[start of Records for processing]

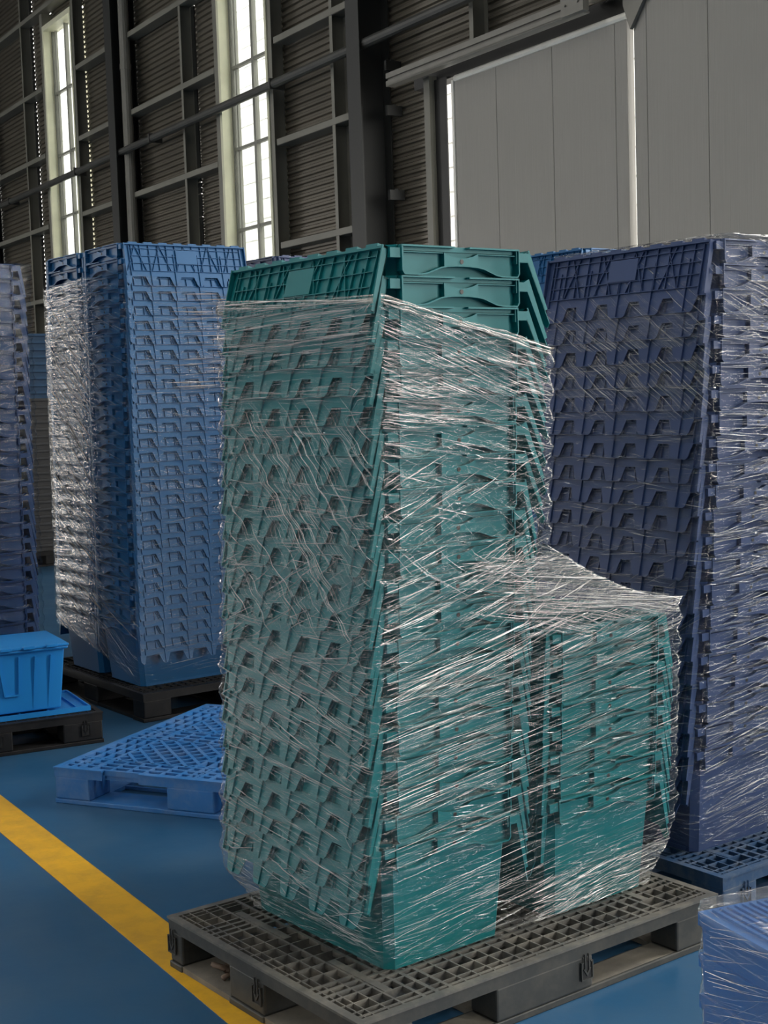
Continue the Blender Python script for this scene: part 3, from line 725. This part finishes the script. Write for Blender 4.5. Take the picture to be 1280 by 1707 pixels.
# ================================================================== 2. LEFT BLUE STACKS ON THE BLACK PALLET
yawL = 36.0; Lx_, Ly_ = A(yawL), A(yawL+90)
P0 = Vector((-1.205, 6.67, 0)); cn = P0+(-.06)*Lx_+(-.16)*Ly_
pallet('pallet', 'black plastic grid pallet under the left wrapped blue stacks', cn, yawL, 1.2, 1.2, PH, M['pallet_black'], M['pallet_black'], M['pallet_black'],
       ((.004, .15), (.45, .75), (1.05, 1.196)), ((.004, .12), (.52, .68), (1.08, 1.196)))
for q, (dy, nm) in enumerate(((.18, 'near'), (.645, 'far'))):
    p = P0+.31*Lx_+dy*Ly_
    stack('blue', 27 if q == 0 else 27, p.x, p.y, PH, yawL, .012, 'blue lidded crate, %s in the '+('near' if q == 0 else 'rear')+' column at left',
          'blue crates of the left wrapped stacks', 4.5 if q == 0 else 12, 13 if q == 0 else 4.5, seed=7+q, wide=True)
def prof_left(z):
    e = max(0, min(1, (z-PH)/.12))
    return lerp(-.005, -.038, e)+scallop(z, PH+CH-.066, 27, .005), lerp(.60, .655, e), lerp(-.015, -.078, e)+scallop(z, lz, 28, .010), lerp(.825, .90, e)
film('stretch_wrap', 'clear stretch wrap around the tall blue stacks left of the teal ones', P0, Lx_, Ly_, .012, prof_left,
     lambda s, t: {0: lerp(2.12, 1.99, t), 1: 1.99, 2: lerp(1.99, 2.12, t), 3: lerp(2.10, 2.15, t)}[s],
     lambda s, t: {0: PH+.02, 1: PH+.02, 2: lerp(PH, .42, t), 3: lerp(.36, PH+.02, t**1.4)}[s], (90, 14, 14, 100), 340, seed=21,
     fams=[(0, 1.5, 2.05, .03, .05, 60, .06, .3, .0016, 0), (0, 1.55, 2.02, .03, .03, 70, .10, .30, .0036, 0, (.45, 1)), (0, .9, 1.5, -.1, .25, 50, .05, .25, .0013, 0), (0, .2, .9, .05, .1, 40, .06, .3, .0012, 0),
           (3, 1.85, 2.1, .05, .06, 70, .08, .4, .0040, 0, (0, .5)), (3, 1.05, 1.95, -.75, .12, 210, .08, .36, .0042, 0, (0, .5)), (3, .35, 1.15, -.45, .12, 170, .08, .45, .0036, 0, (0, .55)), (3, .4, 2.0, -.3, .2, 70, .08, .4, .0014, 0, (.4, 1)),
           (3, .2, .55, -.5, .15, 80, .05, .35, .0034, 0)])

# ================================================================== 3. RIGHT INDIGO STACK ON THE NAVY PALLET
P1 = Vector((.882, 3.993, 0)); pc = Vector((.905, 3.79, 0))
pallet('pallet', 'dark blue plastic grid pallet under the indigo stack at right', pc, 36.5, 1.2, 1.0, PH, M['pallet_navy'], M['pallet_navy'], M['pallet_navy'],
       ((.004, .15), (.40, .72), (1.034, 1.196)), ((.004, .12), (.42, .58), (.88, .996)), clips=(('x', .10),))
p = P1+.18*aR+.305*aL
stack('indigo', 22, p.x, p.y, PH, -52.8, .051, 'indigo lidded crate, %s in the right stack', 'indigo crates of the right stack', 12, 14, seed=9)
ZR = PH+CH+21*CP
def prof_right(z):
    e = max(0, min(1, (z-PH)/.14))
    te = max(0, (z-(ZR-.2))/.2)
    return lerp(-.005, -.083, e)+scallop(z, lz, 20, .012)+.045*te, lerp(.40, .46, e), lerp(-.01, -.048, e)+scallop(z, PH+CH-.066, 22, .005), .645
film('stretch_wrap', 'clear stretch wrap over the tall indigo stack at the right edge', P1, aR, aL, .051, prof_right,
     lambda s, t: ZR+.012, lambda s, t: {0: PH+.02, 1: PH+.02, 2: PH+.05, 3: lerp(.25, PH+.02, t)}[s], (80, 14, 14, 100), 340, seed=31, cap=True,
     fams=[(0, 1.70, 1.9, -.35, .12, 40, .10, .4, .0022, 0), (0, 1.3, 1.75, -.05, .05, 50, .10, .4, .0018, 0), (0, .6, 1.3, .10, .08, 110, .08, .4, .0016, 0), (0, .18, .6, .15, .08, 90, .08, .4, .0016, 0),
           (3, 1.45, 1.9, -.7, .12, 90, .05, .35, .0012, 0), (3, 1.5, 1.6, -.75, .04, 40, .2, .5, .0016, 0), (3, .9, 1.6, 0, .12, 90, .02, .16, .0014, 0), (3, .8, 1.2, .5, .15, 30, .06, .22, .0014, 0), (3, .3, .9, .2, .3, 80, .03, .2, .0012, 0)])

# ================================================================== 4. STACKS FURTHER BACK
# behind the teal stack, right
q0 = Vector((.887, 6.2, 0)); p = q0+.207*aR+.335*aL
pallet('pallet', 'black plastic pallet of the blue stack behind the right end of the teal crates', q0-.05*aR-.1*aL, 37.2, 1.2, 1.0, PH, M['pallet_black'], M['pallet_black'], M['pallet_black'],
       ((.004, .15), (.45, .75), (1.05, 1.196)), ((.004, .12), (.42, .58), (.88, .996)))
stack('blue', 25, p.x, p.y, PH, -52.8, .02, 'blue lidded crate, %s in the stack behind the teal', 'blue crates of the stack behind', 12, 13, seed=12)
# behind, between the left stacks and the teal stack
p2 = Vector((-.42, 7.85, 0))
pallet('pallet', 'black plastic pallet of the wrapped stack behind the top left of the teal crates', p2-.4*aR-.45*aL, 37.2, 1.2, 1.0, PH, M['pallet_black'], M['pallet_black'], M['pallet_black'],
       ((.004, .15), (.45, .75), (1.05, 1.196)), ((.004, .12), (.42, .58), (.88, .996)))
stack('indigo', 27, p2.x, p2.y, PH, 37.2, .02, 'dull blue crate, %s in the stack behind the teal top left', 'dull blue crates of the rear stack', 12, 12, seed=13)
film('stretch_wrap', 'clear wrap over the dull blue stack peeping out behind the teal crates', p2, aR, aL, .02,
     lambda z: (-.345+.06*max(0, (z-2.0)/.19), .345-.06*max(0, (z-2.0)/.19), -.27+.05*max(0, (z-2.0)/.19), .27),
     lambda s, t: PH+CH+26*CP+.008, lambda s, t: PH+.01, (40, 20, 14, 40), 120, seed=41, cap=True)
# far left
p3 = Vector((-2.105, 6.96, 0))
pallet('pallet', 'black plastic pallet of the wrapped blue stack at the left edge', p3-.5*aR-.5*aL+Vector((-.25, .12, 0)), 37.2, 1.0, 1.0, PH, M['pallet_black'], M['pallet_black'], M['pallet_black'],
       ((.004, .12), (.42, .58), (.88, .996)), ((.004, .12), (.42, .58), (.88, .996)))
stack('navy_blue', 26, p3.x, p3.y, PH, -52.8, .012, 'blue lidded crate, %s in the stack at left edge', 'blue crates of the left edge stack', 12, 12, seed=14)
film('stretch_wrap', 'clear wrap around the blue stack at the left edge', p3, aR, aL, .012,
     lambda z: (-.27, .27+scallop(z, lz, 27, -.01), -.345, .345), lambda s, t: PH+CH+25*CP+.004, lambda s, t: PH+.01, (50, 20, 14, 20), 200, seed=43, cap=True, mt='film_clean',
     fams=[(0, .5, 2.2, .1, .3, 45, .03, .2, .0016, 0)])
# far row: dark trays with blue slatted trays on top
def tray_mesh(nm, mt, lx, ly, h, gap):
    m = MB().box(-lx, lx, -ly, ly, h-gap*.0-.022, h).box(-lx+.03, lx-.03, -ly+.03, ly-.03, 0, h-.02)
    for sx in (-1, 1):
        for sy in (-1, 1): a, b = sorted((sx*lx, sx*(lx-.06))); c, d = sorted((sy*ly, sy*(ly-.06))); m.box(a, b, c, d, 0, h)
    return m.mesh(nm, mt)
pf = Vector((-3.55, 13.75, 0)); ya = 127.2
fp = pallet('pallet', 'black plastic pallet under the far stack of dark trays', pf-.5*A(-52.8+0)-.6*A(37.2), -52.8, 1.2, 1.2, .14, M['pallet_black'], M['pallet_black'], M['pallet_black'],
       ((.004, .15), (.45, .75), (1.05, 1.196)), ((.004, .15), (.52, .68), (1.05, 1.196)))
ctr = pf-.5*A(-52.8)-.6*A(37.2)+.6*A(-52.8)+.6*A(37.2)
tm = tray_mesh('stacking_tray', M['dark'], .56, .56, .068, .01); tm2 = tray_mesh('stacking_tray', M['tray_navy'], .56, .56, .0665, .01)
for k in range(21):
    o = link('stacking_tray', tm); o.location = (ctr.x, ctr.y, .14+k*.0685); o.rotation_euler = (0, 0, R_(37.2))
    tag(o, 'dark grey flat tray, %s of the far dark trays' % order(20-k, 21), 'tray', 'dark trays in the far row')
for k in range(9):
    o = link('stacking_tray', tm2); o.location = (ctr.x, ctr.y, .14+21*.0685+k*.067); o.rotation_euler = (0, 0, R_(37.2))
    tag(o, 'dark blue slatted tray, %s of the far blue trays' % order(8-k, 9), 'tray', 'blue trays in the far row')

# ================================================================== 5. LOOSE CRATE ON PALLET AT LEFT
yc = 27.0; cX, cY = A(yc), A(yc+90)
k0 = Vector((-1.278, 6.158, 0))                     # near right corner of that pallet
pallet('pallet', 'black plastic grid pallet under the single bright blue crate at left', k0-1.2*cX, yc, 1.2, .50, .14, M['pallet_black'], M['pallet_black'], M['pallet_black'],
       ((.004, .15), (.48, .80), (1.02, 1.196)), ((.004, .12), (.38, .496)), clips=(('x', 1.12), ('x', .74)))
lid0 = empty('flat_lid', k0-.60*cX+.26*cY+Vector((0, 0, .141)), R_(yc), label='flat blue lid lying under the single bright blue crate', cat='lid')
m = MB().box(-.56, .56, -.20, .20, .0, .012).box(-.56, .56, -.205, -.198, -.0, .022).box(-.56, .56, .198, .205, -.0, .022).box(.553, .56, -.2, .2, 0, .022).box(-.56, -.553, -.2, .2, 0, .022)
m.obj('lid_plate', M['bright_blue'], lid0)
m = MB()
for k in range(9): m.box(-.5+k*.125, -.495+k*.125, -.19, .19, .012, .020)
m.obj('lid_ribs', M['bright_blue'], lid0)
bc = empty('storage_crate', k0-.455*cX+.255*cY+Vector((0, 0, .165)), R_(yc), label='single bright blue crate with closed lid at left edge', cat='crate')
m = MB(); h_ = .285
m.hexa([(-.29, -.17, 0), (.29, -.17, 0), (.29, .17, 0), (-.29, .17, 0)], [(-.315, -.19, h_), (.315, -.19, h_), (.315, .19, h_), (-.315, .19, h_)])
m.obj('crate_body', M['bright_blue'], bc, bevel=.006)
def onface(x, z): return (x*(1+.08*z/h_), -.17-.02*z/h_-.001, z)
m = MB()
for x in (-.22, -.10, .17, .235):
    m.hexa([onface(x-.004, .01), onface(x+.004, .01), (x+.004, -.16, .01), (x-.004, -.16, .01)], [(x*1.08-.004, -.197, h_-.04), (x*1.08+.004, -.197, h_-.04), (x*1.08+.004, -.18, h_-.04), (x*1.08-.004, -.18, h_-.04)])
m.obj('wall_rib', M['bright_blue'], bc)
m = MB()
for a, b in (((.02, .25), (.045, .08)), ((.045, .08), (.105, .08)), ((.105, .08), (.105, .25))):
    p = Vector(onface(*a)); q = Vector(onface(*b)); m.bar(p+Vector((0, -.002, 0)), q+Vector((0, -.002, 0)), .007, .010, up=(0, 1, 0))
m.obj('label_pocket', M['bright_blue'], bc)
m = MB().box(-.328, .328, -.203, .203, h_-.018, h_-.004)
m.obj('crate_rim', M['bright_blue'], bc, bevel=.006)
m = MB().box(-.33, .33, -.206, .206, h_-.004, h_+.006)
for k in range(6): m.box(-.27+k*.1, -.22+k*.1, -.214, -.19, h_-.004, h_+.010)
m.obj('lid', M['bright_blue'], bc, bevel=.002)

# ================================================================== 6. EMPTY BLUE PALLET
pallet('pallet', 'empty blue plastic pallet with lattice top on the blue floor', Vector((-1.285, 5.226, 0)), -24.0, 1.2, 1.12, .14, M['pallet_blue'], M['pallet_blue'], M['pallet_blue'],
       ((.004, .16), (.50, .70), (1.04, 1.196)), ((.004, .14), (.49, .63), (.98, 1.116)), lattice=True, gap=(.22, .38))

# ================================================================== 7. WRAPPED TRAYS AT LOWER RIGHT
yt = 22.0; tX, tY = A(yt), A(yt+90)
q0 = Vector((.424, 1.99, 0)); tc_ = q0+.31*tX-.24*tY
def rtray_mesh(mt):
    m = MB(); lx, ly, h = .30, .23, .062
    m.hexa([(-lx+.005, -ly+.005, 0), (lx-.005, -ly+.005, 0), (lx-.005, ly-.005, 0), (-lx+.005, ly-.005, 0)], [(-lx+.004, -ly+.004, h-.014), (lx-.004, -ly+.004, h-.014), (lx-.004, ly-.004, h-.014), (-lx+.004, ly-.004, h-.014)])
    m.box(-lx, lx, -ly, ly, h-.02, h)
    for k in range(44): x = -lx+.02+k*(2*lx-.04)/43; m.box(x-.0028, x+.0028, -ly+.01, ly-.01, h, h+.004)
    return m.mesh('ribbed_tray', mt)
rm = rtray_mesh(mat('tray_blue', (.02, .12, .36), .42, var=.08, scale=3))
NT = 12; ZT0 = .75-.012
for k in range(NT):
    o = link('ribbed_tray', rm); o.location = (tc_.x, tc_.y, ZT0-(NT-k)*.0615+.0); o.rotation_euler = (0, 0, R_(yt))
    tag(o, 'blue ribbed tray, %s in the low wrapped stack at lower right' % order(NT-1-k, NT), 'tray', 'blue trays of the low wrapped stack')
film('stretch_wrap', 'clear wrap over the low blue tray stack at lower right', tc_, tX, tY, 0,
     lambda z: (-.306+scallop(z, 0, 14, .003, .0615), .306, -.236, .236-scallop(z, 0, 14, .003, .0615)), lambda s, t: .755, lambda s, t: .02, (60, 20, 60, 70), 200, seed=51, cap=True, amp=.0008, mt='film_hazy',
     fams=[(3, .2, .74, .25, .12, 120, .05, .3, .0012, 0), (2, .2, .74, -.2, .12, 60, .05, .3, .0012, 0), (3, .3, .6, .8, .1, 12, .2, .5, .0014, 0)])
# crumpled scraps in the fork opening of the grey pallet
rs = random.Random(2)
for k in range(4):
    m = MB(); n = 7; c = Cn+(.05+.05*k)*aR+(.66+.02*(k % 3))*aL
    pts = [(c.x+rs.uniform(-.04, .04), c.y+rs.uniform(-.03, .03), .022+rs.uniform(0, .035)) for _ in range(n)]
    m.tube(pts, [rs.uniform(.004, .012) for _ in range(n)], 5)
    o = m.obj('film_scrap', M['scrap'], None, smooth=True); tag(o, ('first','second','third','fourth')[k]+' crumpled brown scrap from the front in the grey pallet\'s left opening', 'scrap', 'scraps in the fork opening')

[end of Records for processing]
[start of Records for processing]

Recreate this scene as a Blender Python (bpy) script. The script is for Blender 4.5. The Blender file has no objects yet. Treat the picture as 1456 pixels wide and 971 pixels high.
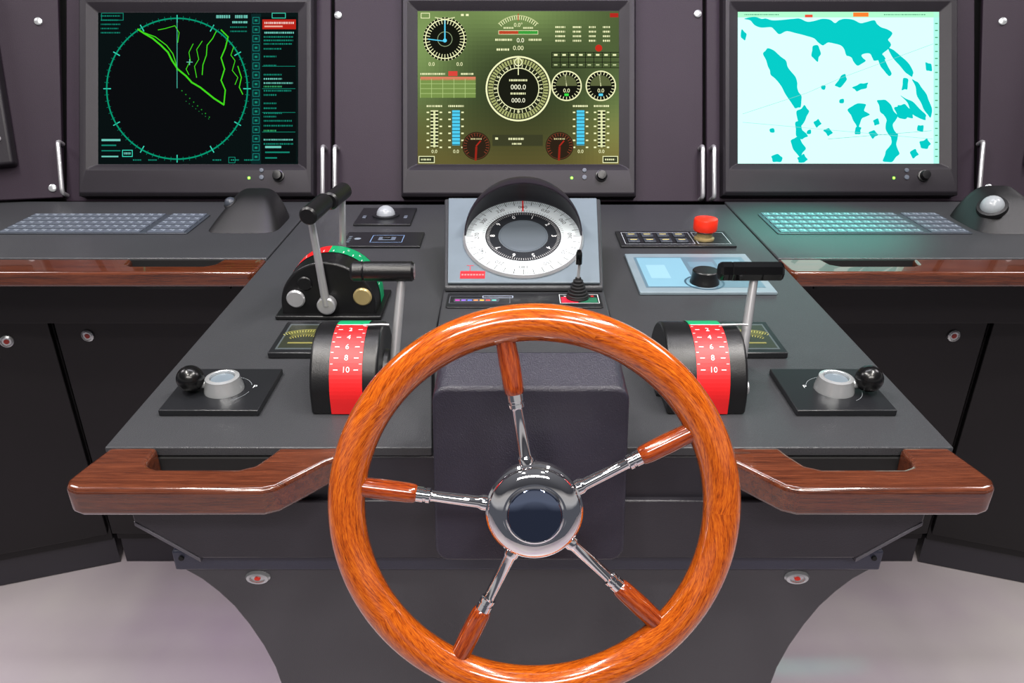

[end of Records for processing]

Your task: From the entries above, collect every line with the string "Blender" in it.

Answer below:
Continue the Blender Python script for this scene: part 3, from line 725. This part finishes the script. Write for Blender 4.5. Take the picture to be 1280 by 1707 pixels.
Recreate this scene as a Blender Python (bpy) script. The script is for Blender 4.5. The Blender file has no objects yet. Treat the picture as 1456 pixels wide and 971 pixels high.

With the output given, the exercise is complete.